Nesse próximo domingo,  mais uma vez, as Igrejas encerram as festas anuais da Páscoa com a celebração de Pentecostes. No Centro-oeste e em outras regiões do Brasil, as folias do Divino saem às ruas com seus ritos, suas melodias e seus tambores. Invocam o Espírito sobre a natureza ameaçada e sobre esse nosso mundo que parece tão sem rumo. 

Hoje, homens e mulheres das mais diversas religiões, assim como pessoas que não seguem nenhum credo, se engajam em buscar “um novo mundo possível”. Deixam-se tocar pela brisa suave da ventania divina e se mobilizam ao ver o fortalecimento de movimentos populares, indígenas e negros em todo o nosso continente. Quem abrir os olhos verá que há algo de novo acontece. Em todo o mundo, a realidade social e política tem se tornado mais dura e cruel. No entanto, os movimentos sociais têm se unido na luta pacífica por mais justiça e paz. Mesmo em meio a muitas contradições, a presença do Espírito em nós, não nos deixa perder a esperança. A festa de Pentecostes vem nos lembrar nossa vocação para a liberdade. Em suas cartas, Paulo nos assegura: “Vocês não vivem mais sob o domínio dos instintos egoístas (carne), mas sob o Espírito e o próprio Espírito Divino habita em vocês” (Rm 8, 9).  "Onde estiver o Espírito de Deus, aí haverá liberdade" (2 Cor 3, 17). "Foi para que sejamos livres que Cristo nos libertou" (Gal 5, 13).

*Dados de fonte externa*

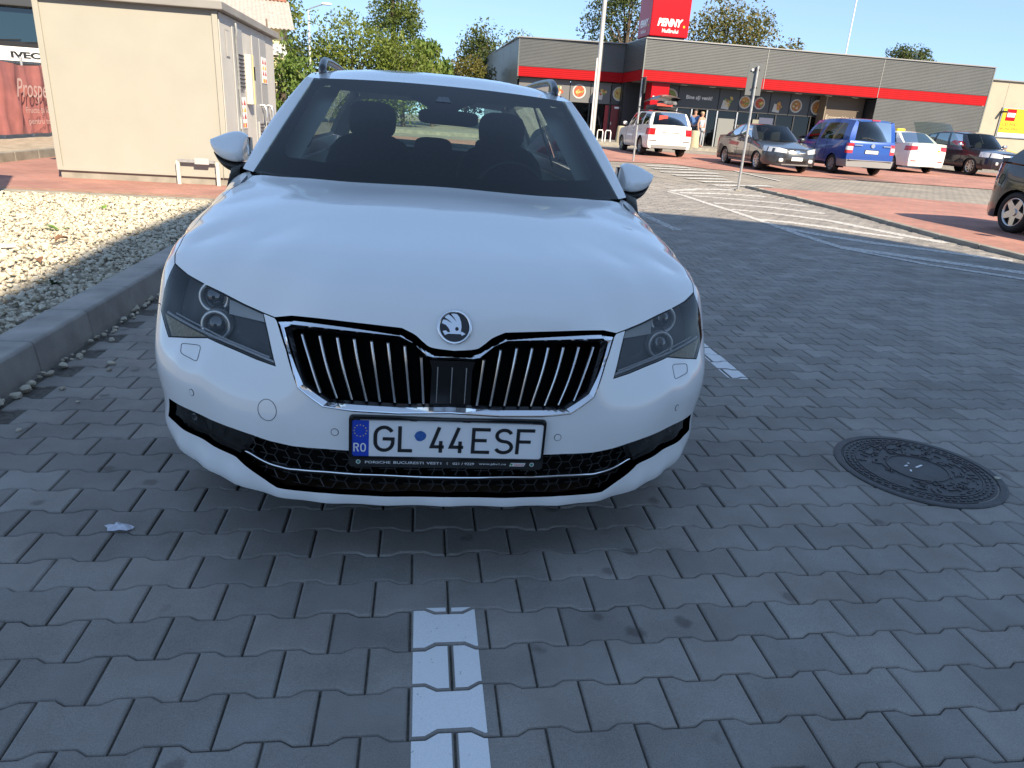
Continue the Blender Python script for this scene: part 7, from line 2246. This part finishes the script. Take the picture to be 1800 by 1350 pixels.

Marcelo Barros, monge beneditino e teólogo católico é especializado em Bíblia e assessor nacional do Centro Ecumênico de Estudos Bíblicos, das comunidades eclesiais de base e de movimentos populares. É coordenador latino-americano da ASETT (Associação Ecumênica de Teólogos/as do Terceiro Mundo) e autor de 45 livros publicados no Brasil e em outros países.